Plattform zum Erfahrungstausch
Asien wächst dynamisch. Warum? "Die Bevölkerung ist jünger als bei uns, erfolgsorientiert, Bildung hat einen sehr hohen Stellenwert, oft ist der Leistungsdruck größer und es gibt eine wachsende konsumorientierte Mittelschicht", fasst Almut Rößner zusammen. Aus dem Wachstum ergeben sich gute Chancen für die deutsche Wirtschaft. Deshalb sei für die German Asia-Pacific Business Association, wie sich der OAV heute selbst nennt, die Förderung der Wirtschaftsbeziehungen mit der Region Asien-Pazifik so wichtig, betont die Geschäftsführerin. Insgesamt decke man 30 Länder ab. "Besonders eng arbeiten wir mit Ministerien, Behörden und Botschaften in Deutschland und den asiatisch-pazifischen Ländern und den Partnerorganisationen der deutschen Außenwirtschaftsförderung zusammen", erklärt Rößner. Die rund 500 Mitgliedsunternehmen, viele davon aus dem deutschen Mittelstand, profitieren von den exzellenten Verbindungen des OAV. Sowohl asienerfahrenen Unternehmern als auch Neueinsteigern bietet der Verein eine Plattform zum branchenübergreifenden Erfahrungsaustausch. Der OAV informiert sie mit dem vierteljährlich erscheinenden Mitgliedermagazin Insight Asia-Pacific und dem umfangreichen Wirtschaftshandbuch Asien-Pazifik über wirtschaftliche und politische Ereignisse in Asien.

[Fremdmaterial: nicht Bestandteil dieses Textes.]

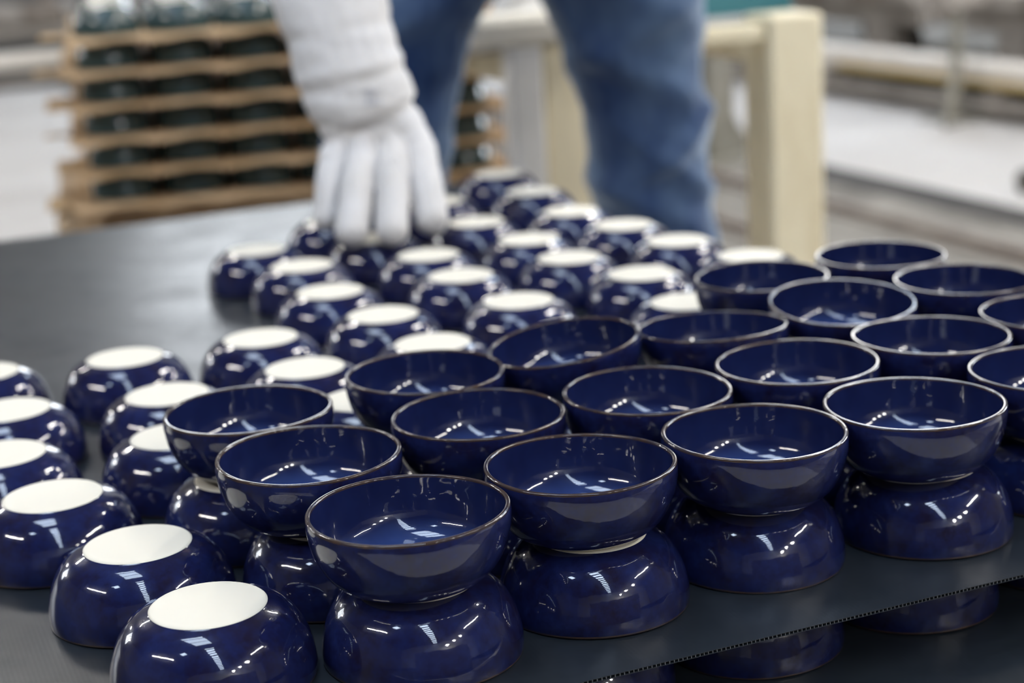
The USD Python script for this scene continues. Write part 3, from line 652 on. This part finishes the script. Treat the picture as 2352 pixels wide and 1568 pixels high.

Zu den deutschlandweiten Veranstaltungen zählen Wirtschaftsforen mit Vertretern asiatischer Länder, bilaterale Wirtschaftstage und von OAV-Experten geleitete Delegations - und Markerkundungsreisen nach Asien.

Asieninteressierten Nachwuchsführungskräften steht das OAV Young Leaders Netzwerk offen. Die Young Leaders treffen sich zu eigenen Unternehmensbesuchen wie bei Porsche in Stuttgart, regelmäßigen Netzwerk-Events in ganz Deutschland und interessanten Orten in der Asien-Pazifik-Region. Die Arbeitsgruppe Infrastruktur kümmert sich um die Verbesserung der Infrastruktur in den asiatischen Ländern und fördert deutsche Unternehmensaktivitäten in diesem Bereich.

100 Jahre "Ostasiatisches Liebesmahl"
"Unsere wichtigste Veranstaltung und der Höhepunkt des Jahres ist das 'Ostasiatische Liebesmahl'", sagt die Geschäftsführerin. "Zur Schaffung und Erleichterung des geselligen Verkehrs unter den Mitgliedern und Besprechung der deutschen Interessen" wurde es im Jahr 1901 erstmals veranstaltet. Erster Ehrengast war Prinz Heinrich von Preußen, Bruder von Wilhelm II. Der OAV nahm dabei eine Tradition aus dem 19. Jahrhundert auf. Damals trafen sich „Asia hands“, in Asien lebende Vertreter der deutschen Kaufmannschaft regelmäßig zu Herrenessen. In der Zeit des Ostasien-Geschwaders der kaiserlichen Marine luden dessen Kommandanten bei Besuchen in den fernöstlichen Häfen die dortigen deutschen Kaufleute zu einem festlichen Dinner an Bord ein, dass nach preußischer Tradition Liebesmahl genannt wurde. Der Name geht auf eine frühchristliche Tradition zurück.
Heute zählt das Ostasiatische Liebesmahl, das traditionell im Frühjahr in Hamburg stattfindet, mit über 300 hochrangigen Gästen zu Deutschlands größten Asien-Veranstaltungen. Die Teilnehmer aus Wirtschaft, Politik und Diplomatie nutzen es zum internationalen Erfahrungsaustausch und zum Ausbau ihrer Kontakte. Jetzt stehe ein großes Jubiläum bevor, verrät OAV-Geschäftsführerin Almut Rößner. Am 27. März 2020 lädt der OAV zum 100. Ostasiatischen Liebesmahl ins Hamburger Rathaus ein. Hochrangige Gäste, darunter Bundespräsident Frank-Walter Steinmeier, haben ihr Kommen zugesagt. Am Vorabend wird es anlässlich des 120-jährigen Bestehens des OAV ein exklusives Konzert in der Elbphilharmonie geben.